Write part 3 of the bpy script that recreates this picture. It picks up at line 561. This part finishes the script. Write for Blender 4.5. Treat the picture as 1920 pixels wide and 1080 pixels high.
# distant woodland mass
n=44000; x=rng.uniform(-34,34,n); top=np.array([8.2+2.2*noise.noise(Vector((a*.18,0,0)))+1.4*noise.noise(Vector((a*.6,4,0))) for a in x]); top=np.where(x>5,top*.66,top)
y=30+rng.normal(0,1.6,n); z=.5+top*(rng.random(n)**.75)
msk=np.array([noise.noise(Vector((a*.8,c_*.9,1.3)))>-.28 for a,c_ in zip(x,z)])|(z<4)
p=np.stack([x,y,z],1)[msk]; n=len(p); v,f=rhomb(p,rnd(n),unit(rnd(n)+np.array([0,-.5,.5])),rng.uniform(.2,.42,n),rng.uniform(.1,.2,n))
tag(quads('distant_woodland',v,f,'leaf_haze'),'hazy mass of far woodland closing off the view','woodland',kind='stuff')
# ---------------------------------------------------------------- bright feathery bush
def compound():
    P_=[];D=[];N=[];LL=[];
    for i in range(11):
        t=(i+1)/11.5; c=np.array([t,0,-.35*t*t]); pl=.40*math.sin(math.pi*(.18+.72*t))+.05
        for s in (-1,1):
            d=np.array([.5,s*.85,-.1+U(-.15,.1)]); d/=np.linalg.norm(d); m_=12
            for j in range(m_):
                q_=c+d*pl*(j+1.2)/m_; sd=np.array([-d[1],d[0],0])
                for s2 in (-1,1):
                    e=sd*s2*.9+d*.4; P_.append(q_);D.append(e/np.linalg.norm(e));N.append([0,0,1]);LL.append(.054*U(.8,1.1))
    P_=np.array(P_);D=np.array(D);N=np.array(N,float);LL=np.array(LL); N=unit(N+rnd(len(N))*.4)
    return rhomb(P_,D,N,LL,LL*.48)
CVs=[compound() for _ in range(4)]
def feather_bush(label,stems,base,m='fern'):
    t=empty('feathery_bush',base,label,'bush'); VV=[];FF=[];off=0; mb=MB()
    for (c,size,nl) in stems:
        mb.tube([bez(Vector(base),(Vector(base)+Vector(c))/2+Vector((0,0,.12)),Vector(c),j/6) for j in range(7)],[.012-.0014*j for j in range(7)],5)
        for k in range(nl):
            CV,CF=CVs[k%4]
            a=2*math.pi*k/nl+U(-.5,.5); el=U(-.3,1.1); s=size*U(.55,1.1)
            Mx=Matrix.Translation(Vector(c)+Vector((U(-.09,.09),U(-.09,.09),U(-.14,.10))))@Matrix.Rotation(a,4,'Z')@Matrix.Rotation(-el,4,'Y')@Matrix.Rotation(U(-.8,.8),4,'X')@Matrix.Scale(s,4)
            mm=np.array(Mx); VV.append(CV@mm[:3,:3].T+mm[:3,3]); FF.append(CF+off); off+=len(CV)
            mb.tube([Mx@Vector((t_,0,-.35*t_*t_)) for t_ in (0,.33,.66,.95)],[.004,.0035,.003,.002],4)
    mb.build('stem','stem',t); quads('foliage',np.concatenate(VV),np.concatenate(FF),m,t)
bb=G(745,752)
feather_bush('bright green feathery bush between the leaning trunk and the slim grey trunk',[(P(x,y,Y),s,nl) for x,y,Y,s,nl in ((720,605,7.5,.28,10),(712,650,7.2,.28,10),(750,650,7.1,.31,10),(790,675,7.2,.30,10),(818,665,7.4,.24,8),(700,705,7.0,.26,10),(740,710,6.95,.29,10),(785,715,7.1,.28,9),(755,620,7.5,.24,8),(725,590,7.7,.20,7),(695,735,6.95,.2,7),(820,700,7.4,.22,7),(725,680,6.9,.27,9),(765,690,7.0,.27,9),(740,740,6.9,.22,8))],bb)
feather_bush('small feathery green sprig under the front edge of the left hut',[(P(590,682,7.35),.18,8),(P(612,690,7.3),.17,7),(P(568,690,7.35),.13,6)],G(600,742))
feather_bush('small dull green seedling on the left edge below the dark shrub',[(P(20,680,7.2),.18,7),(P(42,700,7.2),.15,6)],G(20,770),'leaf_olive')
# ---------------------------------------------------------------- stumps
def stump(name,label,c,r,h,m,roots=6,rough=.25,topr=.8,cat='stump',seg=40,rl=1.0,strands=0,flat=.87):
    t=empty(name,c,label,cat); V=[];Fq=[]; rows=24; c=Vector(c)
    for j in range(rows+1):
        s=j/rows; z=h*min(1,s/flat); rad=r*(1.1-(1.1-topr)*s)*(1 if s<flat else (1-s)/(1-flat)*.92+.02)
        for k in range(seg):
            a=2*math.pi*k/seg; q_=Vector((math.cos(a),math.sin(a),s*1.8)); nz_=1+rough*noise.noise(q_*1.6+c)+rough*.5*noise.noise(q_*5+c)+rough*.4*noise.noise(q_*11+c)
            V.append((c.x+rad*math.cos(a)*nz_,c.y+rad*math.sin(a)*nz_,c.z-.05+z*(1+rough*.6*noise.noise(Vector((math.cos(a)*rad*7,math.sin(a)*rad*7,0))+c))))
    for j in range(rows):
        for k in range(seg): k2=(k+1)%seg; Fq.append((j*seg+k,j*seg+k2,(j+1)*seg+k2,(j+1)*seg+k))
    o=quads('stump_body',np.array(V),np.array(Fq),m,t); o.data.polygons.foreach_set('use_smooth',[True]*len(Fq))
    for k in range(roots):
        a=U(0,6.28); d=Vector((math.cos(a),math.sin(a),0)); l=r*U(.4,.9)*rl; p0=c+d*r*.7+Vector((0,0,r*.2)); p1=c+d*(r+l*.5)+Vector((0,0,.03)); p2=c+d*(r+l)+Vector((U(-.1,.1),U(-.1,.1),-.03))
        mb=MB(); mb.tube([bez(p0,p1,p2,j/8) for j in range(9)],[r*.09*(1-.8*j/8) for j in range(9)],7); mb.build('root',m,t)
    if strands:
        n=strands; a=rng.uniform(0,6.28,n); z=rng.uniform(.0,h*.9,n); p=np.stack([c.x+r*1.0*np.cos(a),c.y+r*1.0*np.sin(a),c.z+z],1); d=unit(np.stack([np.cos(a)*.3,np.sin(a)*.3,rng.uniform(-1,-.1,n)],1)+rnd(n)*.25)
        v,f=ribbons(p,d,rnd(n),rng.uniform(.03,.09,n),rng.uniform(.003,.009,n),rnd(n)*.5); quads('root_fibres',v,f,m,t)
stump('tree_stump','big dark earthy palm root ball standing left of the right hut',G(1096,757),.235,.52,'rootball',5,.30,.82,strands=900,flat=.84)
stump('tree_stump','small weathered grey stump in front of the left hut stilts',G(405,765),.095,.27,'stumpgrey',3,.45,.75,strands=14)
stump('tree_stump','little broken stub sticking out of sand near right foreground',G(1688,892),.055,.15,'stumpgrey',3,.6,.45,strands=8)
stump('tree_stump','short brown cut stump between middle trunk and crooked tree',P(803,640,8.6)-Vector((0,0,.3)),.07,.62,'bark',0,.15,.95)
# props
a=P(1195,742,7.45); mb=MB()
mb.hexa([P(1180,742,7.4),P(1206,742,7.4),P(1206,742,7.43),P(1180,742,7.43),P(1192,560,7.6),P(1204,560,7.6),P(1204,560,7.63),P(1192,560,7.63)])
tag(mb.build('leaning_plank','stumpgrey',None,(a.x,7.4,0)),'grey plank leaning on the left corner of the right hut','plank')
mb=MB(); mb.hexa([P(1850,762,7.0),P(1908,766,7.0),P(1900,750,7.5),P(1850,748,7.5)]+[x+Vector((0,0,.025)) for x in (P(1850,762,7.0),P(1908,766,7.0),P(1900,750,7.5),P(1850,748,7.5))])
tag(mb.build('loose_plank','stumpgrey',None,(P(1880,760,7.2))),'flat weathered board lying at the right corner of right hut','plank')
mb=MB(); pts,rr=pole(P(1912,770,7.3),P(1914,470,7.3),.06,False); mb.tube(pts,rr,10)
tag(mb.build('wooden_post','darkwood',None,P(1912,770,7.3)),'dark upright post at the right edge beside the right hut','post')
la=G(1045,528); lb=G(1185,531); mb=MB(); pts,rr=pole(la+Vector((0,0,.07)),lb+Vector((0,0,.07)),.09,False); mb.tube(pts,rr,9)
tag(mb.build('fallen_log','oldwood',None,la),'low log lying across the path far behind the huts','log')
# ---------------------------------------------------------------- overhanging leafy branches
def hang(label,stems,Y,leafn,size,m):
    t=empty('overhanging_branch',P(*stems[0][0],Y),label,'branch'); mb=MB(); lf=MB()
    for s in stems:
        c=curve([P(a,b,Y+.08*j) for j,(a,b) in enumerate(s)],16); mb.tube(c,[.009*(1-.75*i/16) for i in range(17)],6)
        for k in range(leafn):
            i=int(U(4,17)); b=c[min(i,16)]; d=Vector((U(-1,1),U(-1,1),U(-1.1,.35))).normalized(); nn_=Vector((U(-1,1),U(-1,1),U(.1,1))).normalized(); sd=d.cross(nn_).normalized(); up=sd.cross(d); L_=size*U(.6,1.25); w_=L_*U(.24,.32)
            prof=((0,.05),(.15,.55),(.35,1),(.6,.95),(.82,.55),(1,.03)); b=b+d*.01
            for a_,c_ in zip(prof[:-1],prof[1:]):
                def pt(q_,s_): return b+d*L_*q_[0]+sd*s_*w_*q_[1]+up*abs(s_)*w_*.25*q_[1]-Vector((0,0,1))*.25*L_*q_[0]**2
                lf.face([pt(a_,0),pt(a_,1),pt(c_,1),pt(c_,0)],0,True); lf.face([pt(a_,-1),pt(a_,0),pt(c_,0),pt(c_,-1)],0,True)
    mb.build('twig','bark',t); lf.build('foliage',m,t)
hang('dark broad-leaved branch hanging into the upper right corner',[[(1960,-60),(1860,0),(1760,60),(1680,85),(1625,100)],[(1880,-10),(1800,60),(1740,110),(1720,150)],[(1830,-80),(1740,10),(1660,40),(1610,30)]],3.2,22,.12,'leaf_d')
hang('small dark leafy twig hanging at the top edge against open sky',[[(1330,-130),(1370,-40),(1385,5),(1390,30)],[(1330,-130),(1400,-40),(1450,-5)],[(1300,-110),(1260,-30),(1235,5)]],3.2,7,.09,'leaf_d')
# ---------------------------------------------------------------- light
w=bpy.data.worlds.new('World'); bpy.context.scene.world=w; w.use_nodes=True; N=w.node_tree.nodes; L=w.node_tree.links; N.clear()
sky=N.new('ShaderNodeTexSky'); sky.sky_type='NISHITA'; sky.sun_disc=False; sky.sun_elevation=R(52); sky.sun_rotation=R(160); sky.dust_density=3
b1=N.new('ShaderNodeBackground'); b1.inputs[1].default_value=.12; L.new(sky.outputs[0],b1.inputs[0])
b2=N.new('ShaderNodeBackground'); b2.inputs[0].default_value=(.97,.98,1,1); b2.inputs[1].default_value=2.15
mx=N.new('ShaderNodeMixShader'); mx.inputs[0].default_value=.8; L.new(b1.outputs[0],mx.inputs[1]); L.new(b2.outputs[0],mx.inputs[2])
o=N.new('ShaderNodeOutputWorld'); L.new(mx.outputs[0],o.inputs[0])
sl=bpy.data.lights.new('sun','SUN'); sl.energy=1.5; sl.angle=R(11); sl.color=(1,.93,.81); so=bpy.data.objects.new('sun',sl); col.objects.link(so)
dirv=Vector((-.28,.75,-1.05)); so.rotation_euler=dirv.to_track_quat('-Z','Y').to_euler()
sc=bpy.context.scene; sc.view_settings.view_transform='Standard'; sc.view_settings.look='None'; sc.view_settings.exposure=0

------------

TASK OBJECTIVE — Reproduce, please, the lines of the material from its first line down to the line containing "a,c_ in zip(x,z)])|(z<4)", keeping both ends and nothing beyond them.

RESULT OF THIS TASK —
Write part 3 of the bpy script that recreates this picture. It picks up at line 561. This part finishes the script. Write for Blender 4.5. Treat the picture as 1920 pixels wide and 1080 pixels high.
# distant woodland mass
n=44000; x=rng.uniform(-34,34,n); top=np.array([8.2+2.2*noise.noise(Vector((a*.18,0,0)))+1.4*noise.noise(Vector((a*.6,4,0))) for a in x]); top=np.where(x>5,top*.66,top)
y=30+rng.normal(0,1.6,n); z=.5+top*(rng.random(n)**.75)
msk=np.array([noise.noise(Vector((a*.8,c_*.9,1.3)))>-.28 for a,c_ in zip(x,z)])|(z<4)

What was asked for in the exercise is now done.